Ms Chelangat is described by many as an extraordinary advocate devoted to empowering girls and eliminating female genital cutting (FGC) in Uganda especially amongst the Sabiny, Pokot and Karimojong.
“She has helped adolescent girls from the Sabiny tribe in Sebei sub-region get an opportunity to go to school, delay marriage and ensure their health and dignity is protected,” said Mr Peter Kamuron, the former Council Member for Bukwo and now the cultural leader in Sebei sub-region.
What she has encountered
Ms Chelangat says that throughout her work, she has been threatened with death, I have been abused and given all sorts of names by people who are still deep rooted in the culture and want their girls circumcised.
She revealed that she also discovered that FGM is strongest amongst the poor, ignorant and illiterate who still believe that the culture is good to tame women from promiscuity.
Although many literate and Christian families appreciate her journey on rough roads and meetings in remote villages, many wonder why she has maintained the campaign for the last 22 years.
Ms Chelangat said one elder from Bukwo asked her “If you don’t cut a
Sabiny woman, how do you control her?” referring to the cultural belief that
FGM helps to control women’s libido.
She said poverty and ignorance have greatly contributed to the thriving of FGM because when a girl is initiated into adulthood, this increases her chances of marriage as well as her parents’ chance to get bride price and that is has been difficult for such families to do without FGM.
Perception after the law was passed;
Although the law has been passed, there are still traditional parents who practice FGM deep in the hills, villages, caves because it is seen as a rite of passage from childhood to adulthood.

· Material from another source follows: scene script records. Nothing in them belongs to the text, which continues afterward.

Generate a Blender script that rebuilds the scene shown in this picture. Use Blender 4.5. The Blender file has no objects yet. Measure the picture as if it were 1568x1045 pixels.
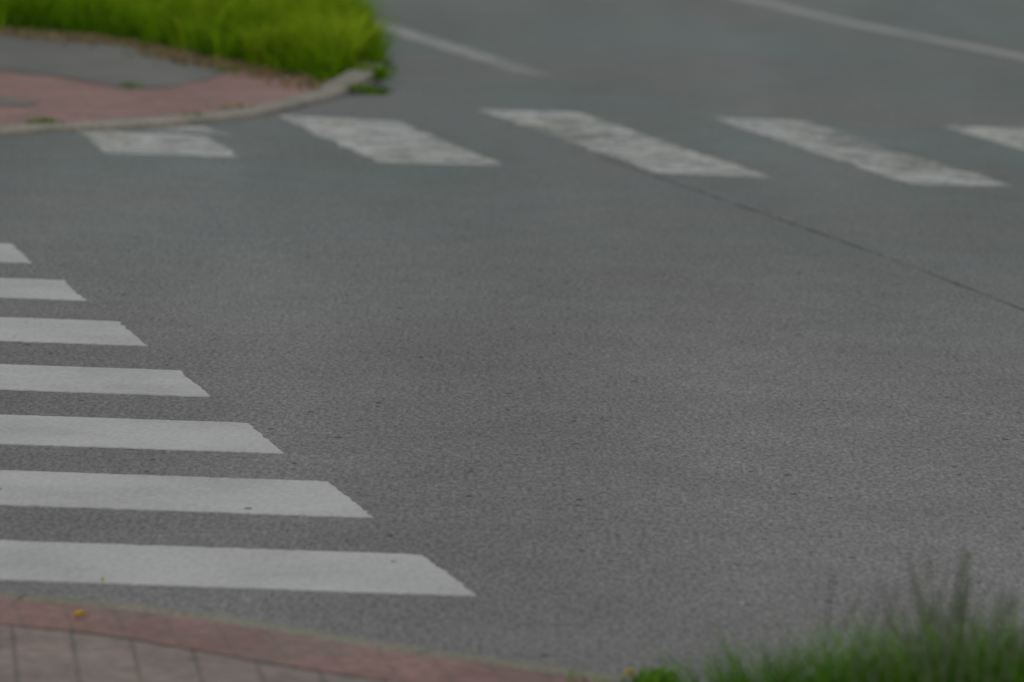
import bpy, math, random
import numpy as np
from mathutils import Matrix, Vector, noise
random.seed(7); rng=np.random.default_rng(7)
scene=bpy.context.scene

# ------------------------------------------------------------ helpers
def nmat(name):
    m=bpy.data.materials.new(name); m.use_nodes=True
    nt=m.node_tree
    for n in list(nt.nodes): nt.nodes.remove(n)
    return m,nt
class NT:
    def __init__(s,nt): s.nt=nt; s.co=s.n('ShaderNodeTexCoord').outputs['Object']
    def n(s,t,**k):
        x=s.nt.nodes.new(t)
        for a,b in k.items(): setattr(x,a,b)
        return x
    def l(s,a,b): s.nt.links.new(a,b)
    def mapping(s,scale=(1,1,1),rot=(0,0,0),loc=(0,0,0)):
        m=s.n('ShaderNodeMapping'); m.inputs['Scale'].default_value=scale
        m.inputs['Rotation'].default_value=rot; m.inputs['Location'].default_value=loc
        s.l(s.co,m.inputs['Vector']); return m.outputs[0]
    def noise(s,sc,det=2,rough=.5,vec=None,dist=0):
        x=s.n('ShaderNodeTexNoise'); x.noise_dimensions='2D'; x.inputs['Scale'].default_value=sc
        x.inputs['Detail'].default_value=det; x.inputs['Roughness'].default_value=rough
        x.inputs['Distortion'].default_value=dist
        s.l(vec if vec is not None else s.co,x.inputs['Vector']); return x.outputs['Fac']
    def mr(s,v,a,b,c,d):
        x=s.n('ShaderNodeMapRange'); s.l(v,x.inputs['Value'])
        for i,q in zip(('From Min','From Max','To Min','To Max'),(a,b,c,d)): x.inputs[i].default_value=q
        return x.outputs['Result']
    def math(s,op,a,b=None):
        x=s.n('ShaderNodeMath',operation=op)
        for i,q in enumerate((a,b)):
            if q is None: continue
            if isinstance(q,(int,float)): x.inputs[i].default_value=q
            else: s.l(q,x.inputs[i])
        return x.outputs[0]
    def mix(s,f,a,b,bt='MIX'):
        x=s.n('ShaderNodeMix',data_type='RGBA',blend_type=bt)
        for i,q in ((0,f),(6,a),(7,b)):
            if isinstance(q,(int,float)): x.inputs[i].default_value=q
            elif isinstance(q,tuple): x.inputs[i].default_value=(*q,1) if len(q)==3 else q
            else: s.l(q,x.inputs[i])
        return x.outputs[2]
    def mulc(s,col,f):
        c=s.n('ShaderNodeCombineColor')
        for i in range(3): s.l(f,c.inputs[i])
        return s.mix(1.0,col,c.outputs[0],'MULTIPLY')
    def bump(s,h,st,dist):
        b=s.n('ShaderNodeBump'); b.inputs['Strength'].default_value=st; b.inputs['Distance'].default_value=dist
        s.l(h,b.inputs['Height']); return b.outputs[0]
    def princ(s,col,rough=.9,nrm=None,spec=.3):
        p=s.n('ShaderNodeBsdfPrincipled'); p.inputs['Roughness'].default_value=rough
        p.inputs['Specular IOR Level'].default_value=spec
        if isinstance(col,tuple): p.inputs['Base Color'].default_value=(*col,1)
        else: s.l(col,p.inputs['Base Color'])
        if nrm is not None: s.l(nrm,p.inputs['Normal'])
        return p.outputs[0]
    def out(s,sh):
        o=s.n('ShaderNodeOutputMaterial'); s.l(sh,o.inputs['Surface'])
    def attr(s,name):
        a=s.n('ShaderNodeAttribute'); a.attribute_name=name; return a.outputs['Fac']

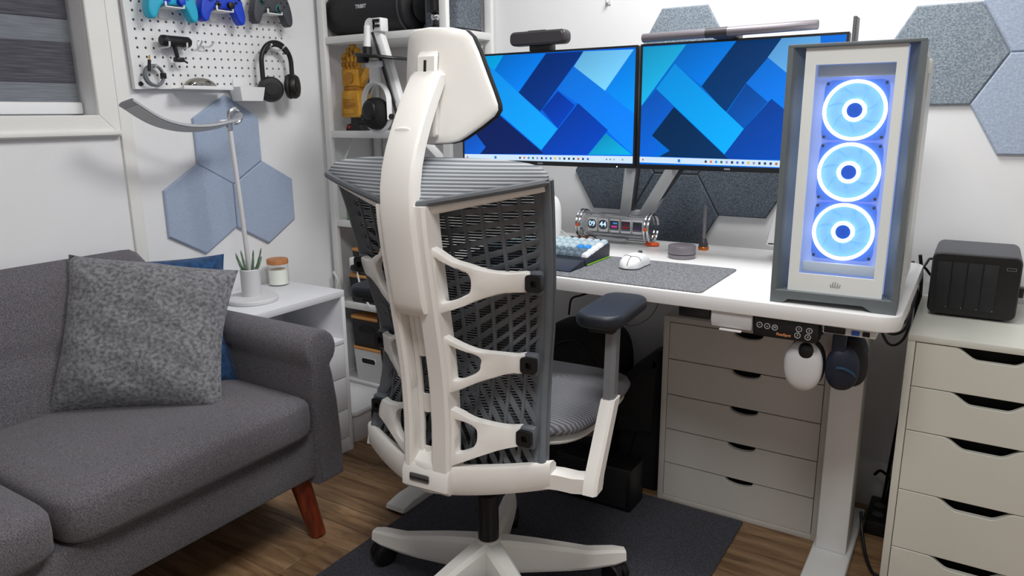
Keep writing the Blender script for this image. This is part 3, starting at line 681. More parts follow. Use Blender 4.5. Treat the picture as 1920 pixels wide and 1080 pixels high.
# ================================================================== MICROPHONE ON BOOM ARM
mb = thing('boom_microphone', 'round black microphone in a white yoke on a white boom arm', 'microphone', (-1.505, 2.2, .80))
part(mb, 'desk_clamp', rb(-1.53, -1.48, 2.17, 2.23, .80, .84, .004) + rb(-1.57, -1.5515, 2.18, 2.22, .75, .83, .003) + rb(-1.57, -1.53, 2.18, 2.22, .825, .84, .003), wht)
part(mb, 'riser', tube([(-1.505, 2.2, .84), (-1.505, 2.2, .90)], .014, 16), wht)
part(mb, 'lower_arm', beam((-1.505, 2.2, .90), (-1.725, 2.05, 1.19), .034, .026, .005), wht)
part(mb, 'elbow', lathe([(.026, -.022), (.026, .022)], (-1.725, 2.045, 1.20), 20, 'Y'), wht)
ua = part(mb, 'upper_arm', beam((-1.728, 2.035, 1.20), (-1.822, 2.02, 1.515), .036, .026, .005), wht)
part(ua, 'cable_channel', beam((-1.752, 2.018, 1.22), (-1.836, 2.004, 1.50), .008, .008, .002), gun_d)
part(ua, 'arm_groove', beam((-1.752, 2.018, 1.26), (-1.812, 2.006, 1.46), .012, .006, .002), mid_p)
tj = part(mb, 'top_joint', lathe([(.024, -.02), (.024, .02)], (-1.838, 2.015, 1.522), 20, 'Y') + rb(-1.828, -1.788, 1.995, 2.035, 1.50, 1.545, .004), wht)
part(tj, 'joint_insert', rb(-1.822, -1.792, 1.990, 1.998, 1.514, 1.522, .001) + rb(-1.822, -1.792, 1.990, 1.998, 1.530, 1.540, .001), blk)
part(mb, 'drop_arm', tube([(-1.848, 1.995, 1.52), (-1.846, 1.985, 1.445)], .0125, 14), wht)
part(mb, 'drop_collar', tube([(-1.846, 1.985, 1.45), (-1.845, 1.983, 1.415)], .0165, 14), blk)
part(mb, 'bracket', rb(-1.846, -1.792, 1.968, 2.005, 1.382, 1.404, .005) + rb(-1.838, -1.800, 1.978, 1.998, 1.325, 1.386, .004), wht)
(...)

The cultural significance of the practice is seen to be the preservation of chastity and to ensure marriageability of the girl child. The roots of the practice run deep into the individual’s psychology, sense of loyalty to family and belief in a value system.
“And so the reasons for the practice closely relate to perceived benefits circumcision comes with in society” said Ms Chelangat.
Ms Chelangat says that after the passing of the law against FGM, it was easy for her to fight the war amongst the literate and Christian families but that the battle now remains among the illiterate Sabiny who believe that they can never abandon the culture of their forefathers.
She said the rigidity of illiterate parents has also contributed to the thriving of FGM in Uganda even when the law has been passed. Following the ban in Uganda, some parents send their daughters to Kenya, where they undergo genital mutilation.